## [PROBLEM DETAILS]
All of the data that follows should be retyped exactly, please, except the pictures.

## [MATERIAL]
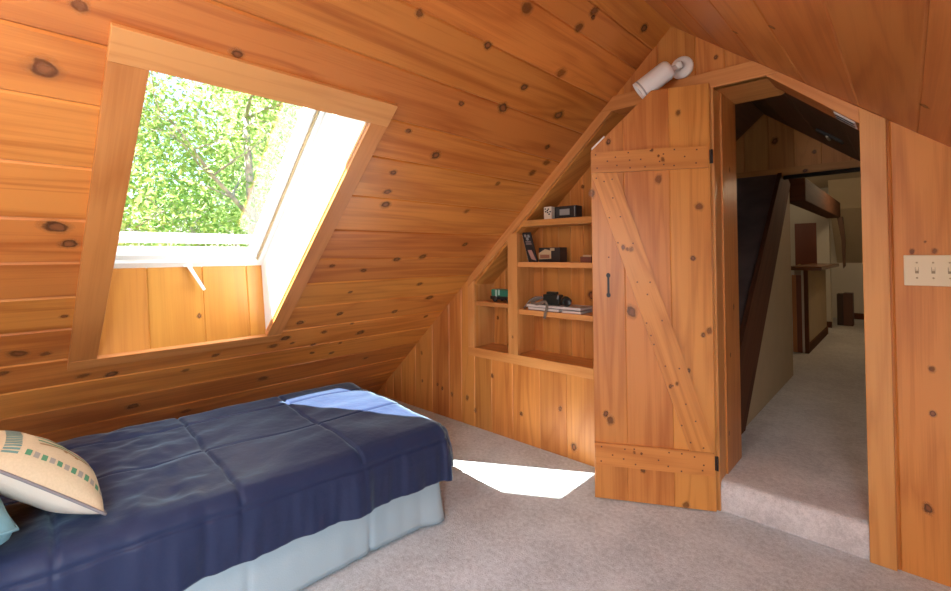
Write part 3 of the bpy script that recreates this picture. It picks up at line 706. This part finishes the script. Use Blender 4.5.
thing_box('clock_radio', 'black clock radio with grey display on the top shelf beside a white box', 'radio',
    [('body', radio, m_blk), ('display', lambda q: q.box(-1.675, -1.600, 2.6175, 2.62, ts+.022, ts+.062), m_gry),
     ('speaker_grille', lambda q: [q.box(-1.700+i*.005, -1.6975+i*.005, 2.6175, 2.62, ts+.012, ts+.07) for i in range(4)], plain('dark_grey_plastic', (.06, .06, .06), .5)),
     ('side_trim', lambda q: q.box(-1.566, -1.562, 2.6175, 2.62, ts+.01, ts+.074), m_gry)], (-1.635, 2.66, ts))
# leaning black book with pictures
fk = (Vector((-1.936, 2.625, ms)), Vector((.94, 0, .0)).normalized(), Vector((-.33, .09, .94)).normalized(), Vector((0, -1, .1)).normalized())
bk = thing_box('paperback_book', 'black book with pale pictures leaning at the left end of the middle shelf', 'book',
    [('cover', lambda q: q.prism([(0, 0), (.074, 0), (.074, .222), (0, .222)], fk, -.012, .0), m_blk),
     ('pages', lambda q: q.prism([(-.002, .002), (.0, .002), (.0, .22), (-.002, .22)], fk, -.011, -.002), plain('paper', (.75, .70, .60), .8)),
     ('cover_picture', lambda q: [q.prism([(a+r*math.cos(k*.785), b+r*1.1*math.sin(k*.785)) for k in range(8)], fk, 0, .0006) for a, b, r in ((.024, .195, .011), (.052, .192, .011), (.036, .172, .012))], m_gry),
     ('cover_lettering', lambda q: [q.prism([(.014, b), (.062, b), (.062, b+.012), (.014, b+.012)], fk, 0, .0006) for b in (.128, .144)], plain('grey_brown_ink', (.22, .17, .16), .7)),
     ('cover_panel', lambda q: q.prism([(.03, .02), (.068, .01), (.05, .088), (.016, .088)], fk, 0, .0006), plain('pinkish_print', (.42, .24, .20), .7))], (-1.90, 2.63, ms))
m_tan = plain('tan_print', (.50, .38, .22), .6)
thing_box('tin_box', 'black box with a tan picture panel standing on the middle shelf', 'box',
    [('body', lambda q: q.box(-1.852, -1.685, 2.63, 2.72, ms, ms+.098), m_blk),
     ('picture_panel', lambda q: q.prism([(-1.85, ms+.018), (-1.752, ms+.022), (-1.752, ms+.075), (-1.80, ms+.088), (-1.852, ms+.06)], (Vector((0, 2.63, 0)), X, Z, -Y), 0, .002), m_tan),
     ('picture_inset', lambda q: q.box(-1.84, -1.765, 2.6265, 2.6285, ms+.026, ms+.050), plain('russet_print', (.30, .13, .07), .6)),
     ('corner_trim', lambda q: q.box(-1.76, -1.725, 2.6275, 2.63, ms+.076, ms+.094), m_tan)], (-1.77, 2.67, ms))
thing_box('trinket_box', 'small reddish box with a pale lid on the middle shelf beside the door', 'box',
    [('body', lambda q: q.box(-1.515, -1.44, 2.60, 2.65, ms, ms+.036), plain('reddish_lacquer', (.16, .045, .025), .4)),
     ('lid', lambda q: q.box(-1.495, -1.435, 2.597, 2.652, ms+.036, ms+.046), plain('tan_lid', (.62, .42, .25), .5))], (-1.48, 2.62, ms))
# magazines, camera bag, strap
m_mag = plain('magazine_cover', (.55, .50, .48), .5); m_pap = plain('magazine_pages', (.72, .66, .60), .8); m_inkb = plain('dark_cover', (.05, .04, .045), .5)
def magz(x0, x1, y0, y1, z0, z1, ang, cx):
    return Matrix.Translation((cx, 2.66, 0)) @ Matrix.Rotation(R(ang), 4, 'Z') @ Matrix.Translation((-cx, -2.66, 0))
for i, (x0, x1, z0, h, ang, lab, mc) in enumerate(((-1.925, -1.665, ls, .020, -2, 'dark magazine lying at the bottom of the pile on the lower shelf', m_inkb), (-1.655, -1.515, ls, .016, 3, 'pale booklet lying beside the dark magazine on the lower shelf', m_mag), (-1.935, -1.51, ls+.021, .017, 1, 'wide pale magazine on top of the pile on the lower shelf', m_mag))):
    A_ = magz(0, 0, 0, 0, 0, 0, ang, (x0+x1)/2)
    thing_box('magazine', lab, 'magazine', [('pages', lambda q: q.box(x0+.003, x1-.003, 2.592, 2.75, z0+.002, z0+h-.002, M=A_), m_pap),
        ('cover', lambda q: (q.box(x0, x1, 2.59, 2.752, z0, z0+.002, M=A_), q.box(x0, x1, 2.59, 2.752, z0+h-.002, z0+h, M=A_), q.box(x0, x1, 2.752, 2.754, z0, z0+h, M=A_)), mc)], ((x0+x1)/2, 2.67, z0))
zc = ls+.038
e = tag(empty('camera', (-1.74, 2.66, zc)), 'black camera resting on the magazines with its strap hanging down', 'camera')
m_cam = plain('camera_black', (.018, .024, .022), .35, bump=.2, scale=200)
q = MB(); q.box(-1.825, -1.695, 2.63, 2.69, zc, zc+.070); q.box(-1.80, -1.73, 2.635, 2.685, zc+.070, zc+.088); q.build('body', m_cam, e, .006)
q = MB(); q.lathe([(.030, 0), (.032, .02), (.030, .05), (.026, .052), (.02, .045), (0, .044)], (-1.66, 2.645, zc+.036), Vector((.75, -.6, -.1)), 22); q.build('lens', m_cam, e)
q = MB(); q.tube([(-1.70, 2.62, zc+.045), (-1.69, 2.615, zc+.07)], .006, 10); q.build('shutter_button', m_gry, e)
q = MB(); path = [(-1.82, 2.62, zc+.05), (-1.87, 2.605, zc+.03), (-1.90, 2.60, zc+.010), (-1.84, 2.585, zc+.006), (-1.77, 2.575, zc+.030), (-1.745, 2.566, zc+.012), (-1.748, 2.560, zc-.03), (-1.758, 2.560, ls-.005), (-1.762, 2.560, ls-.045)]
for a, b in zip(path, path[1:]):
    a, b = Vector(a), Vector(b); t = (b-a).normalized(); s = t.cross(Y).normalized()*.010
    q.hexa([a-s-Y*.001, a-s+Y*.001, a+s+Y*.001, a+s-Y*.001, b-s-Y*.001, b-s+Y*.001, b+s+Y*.001, b+s-Y*.001])
q.build('strap', plain('grey_brown_strap', (.17, .13, .10), .8), e)
q = MB(); q.tube([(-1.80, 2.6, zc+.05), (-1.86, 2.6, zc+.052), (-1.91, 2.60, zc+.025), (-1.95, 2.60, ls+.018), (-1.962, 2.60, ls+.006)], .006, 8)
q.build('cord', plain('grey_cord', (.20, .15, .12), .7), e)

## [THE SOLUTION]
Write part 3 of the bpy script that recreates this picture. It picks up at line 706. This part finishes the script. Use Blender 4.5.
thing_box('clock_radio', 'black clock radio with grey display on the top shelf beside a white box', 'radio',
    [('body', radio, m_blk), ('display', lambda q: q.box(-1.675, -1.600, 2.6175, 2.62, ts+.022, ts+.062), m_gry),
     ('speaker_grille', lambda q: [q.box(-1.700+i*.005, -1.6975+i*.005, 2.6175, 2.62, ts+.012, ts+.07) for i in range(4)], plain('dark_grey_plastic', (.06, .06, .06), .5)),
     ('side_trim', lambda q: q.box(-1.566, -1.562, 2.6175, 2.62, ts+.01, ts+.074), m_gry)], (-1.635, 2.66, ts))
# leaning black book with pictures
fk = (Vector((-1.936, 2.625, ms)), Vector((.94, 0, .0)).normalized(), Vector((-.33, .09, .94)).normalized(), Vector((0, -1, .1)).normalized())
bk = thing_box('paperback_book', 'black book with pale pictures leaning at the left end of the middle shelf', 'book',
    [('cover', lambda q: q.prism([(0, 0), (.074, 0), (.074, .222), (0, .222)], fk, -.012, .0), m_blk),
     ('pages', lambda q: q.prism([(-.002, .002), (.0, .002), (.0, .22), (-.002, .22)], fk, -.011, -.002), plain('paper', (.75, .70, .60), .8)),
     ('cover_picture', lambda q: [q.prism([(a+r*math.cos(k*.785), b+r*1.1*math.sin(k*.785)) for k in range(8)], fk, 0, .0006) for a, b, r in ((.024, .195, .011), (.052, .192, .011), (.036, .172, .012))], m_gry),
     ('cover_lettering', lambda q: [q.prism([(.014, b), (.062, b), (.062, b+.012), (.014, b+.012)], fk, 0, .0006) for b in (.128, .144)], plain('grey_brown_ink', (.22, .17, .16), .7)),
     ('cover_panel', lambda q: q.prism([(.03, .02), (.068, .01), (.05, .088), (.016, .088)], fk, 0, .0006), plain('pinkish_print', (.42, .24, .20), .7))], (-1.90, 2.63, ms))
m_tan = plain('tan_print', (.50, .38, .22), .6)
thing_box('tin_box', 'black box with a tan picture panel standing on the middle shelf', 'box',
    [('body', lambda q: q.box(-1.852, -1.685, 2.63, 2.72, ms, ms+.098), m_blk),
     ('picture_panel', lambda q: q.prism([(-1.85, ms+.018), (-1.752, ms+.022), (-1.752, ms+.075), (-1.80, ms+.088), (-1.852, ms+.06)], (Vector((0, 2.63, 0)), X, Z, -Y), 0, .002), m_tan),
     ('picture_inset', lambda q: q.box(-1.84, -1.765, 2.6265, 2.6285, ms+.026, ms+.050), plain('russet_print', (.30, .13, .07), .6)),
     ('corner_trim', lambda q: q.box(-1.76, -1.725, 2.6275, 2.63, ms+.076, ms+.094), m_tan)], (-1.77, 2.67, ms))
thing_box('trinket_box', 'small reddish box with a pale lid on the middle shelf beside the door', 'box',
    [('body', lambda q: q.box(-1.515, -1.44, 2.60, 2.65, ms, ms+.036), plain('reddish_lacquer', (.16, .045, .025), .4)),
     ('lid', lambda q: q.box(-1.495, -1.435, 2.597, 2.652, ms+.036, ms+.046), plain('tan_lid', (.62, .42, .25), .5))], (-1.48, 2.62, ms))
# magazines, camera bag, strap
m_mag = plain('magazine_cover', (.55, .50, .48), .5); m_pap = plain('magazine_pages', (.72, .66, .60), .8); m_inkb = plain('dark_cover', (.05, .04, .045), .5)
def magz(x0, x1, y0, y1, z0, z1, ang, cx):
    return Matrix.Translation((cx, 2.66, 0)) @ Matrix.Rotation(R(ang), 4, 'Z') @ Matrix.Translation((-cx, -2.66, 0))
for i, (x0, x1, z0, h, ang, lab, mc) in enumerate(((-1.925, -1.665, ls, .020, -2, 'dark magazine lying at the bottom of the pile on the lower shelf', m_inkb), (-1.655, -1.515, ls, .016, 3, 'pale booklet lying beside the dark magazine on the lower shelf', m_mag), (-1.935, -1.51, ls+.021, .017, 1, 'wide pale magazine on top of the pile on the lower shelf', m_mag))):
    A_ = magz(0, 0, 0, 0, 0, 0, ang, (x0+x1)/2)
    thing_box('magazine', lab, 'magazine', [('pages', lambda q: q.box(x0+.003, x1-.003, 2.592, 2.75, z0+.002, z0+h-.002, M=A_), m_pap),
        ('cover', lambda q: (q.box(x0, x1, 2.59, 2.752, z0, z0+.002, M=A_), q.box(x0, x1, 2.59, 2.752, z0+h-.002, z0+h, M=A_), q.box(x0, x1, 2.752, 2.754, z0, z0+h, M=A_)), mc)], ((x0+x1)/2, 2.67, z0))
zc = ls+.038
e = tag(empty('camera', (-1.74, 2.66, zc)), 'black camera resting on the magazines with its strap hanging down', 'camera')
m_cam = plain('camera_black', (.018, .024, .022), .35, bump=.2, scale=200)
q = MB(); q.box(-1.825, -1.695, 2.63, 2.69, zc, zc+.070); q.box(-1.80, -1.73, 2.635, 2.685, zc+.070, zc+.088); q.build('body', m_cam, e, .006)
q = MB(); q.lathe([(.030, 0), (.032, .02), (.030, .05), (.026, .052), (.02, .045), (0, .044)], (-1.66, 2.645, zc+.036), Vector((.75, -.6, -.1)), 22); q.build('lens', m_cam, e)
q = MB(); q.tube([(-1.70, 2.62, zc+.045), (-1.69, 2.615, zc+.07)], .006, 10); q.build('shutter_button', m_gry, e)
q = MB(); path = [(-1.82, 2.62, zc+.05), (-1.87, 2.605, zc+.03), (-1.90, 2.60, zc+.010), (-1.84, 2.585, zc+.006), (-1.77, 2.575, zc+.030), (-1.745, 2.566, zc+.012), (-1.748, 2.560, zc-.03), (-1.758, 2.560, ls-.005), (-1.762, 2.560, ls-.045)]
for a, b in zip(path, path[1:]):
    a, b = Vector(a), Vector(b); t = (b-a).normalized(); s = t.cross(Y).normalized()*.010
    q.hexa([a-s-Y*.001, a-s+Y*.001, a+s+Y*.001, a+s-Y*.001, b-s-Y*.001, b-s+Y*.001, b+s+Y*.001, b+s-Y*.001])
q.build('strap', plain('grey_brown_strap', (.17, .13, .10), .8), e)
q = MB(); q.tube([(-1.80, 2.6, zc+.05), (-1.86, 2.6, zc+.052), (-1.91, 2.60, zc+.025), (-1.95, 2.60, ls+.018), (-1.962, 2.60, ls+.006)], .006, 8)
q.build('cord', plain('grey_cord', (.20, .15, .12), .7), e)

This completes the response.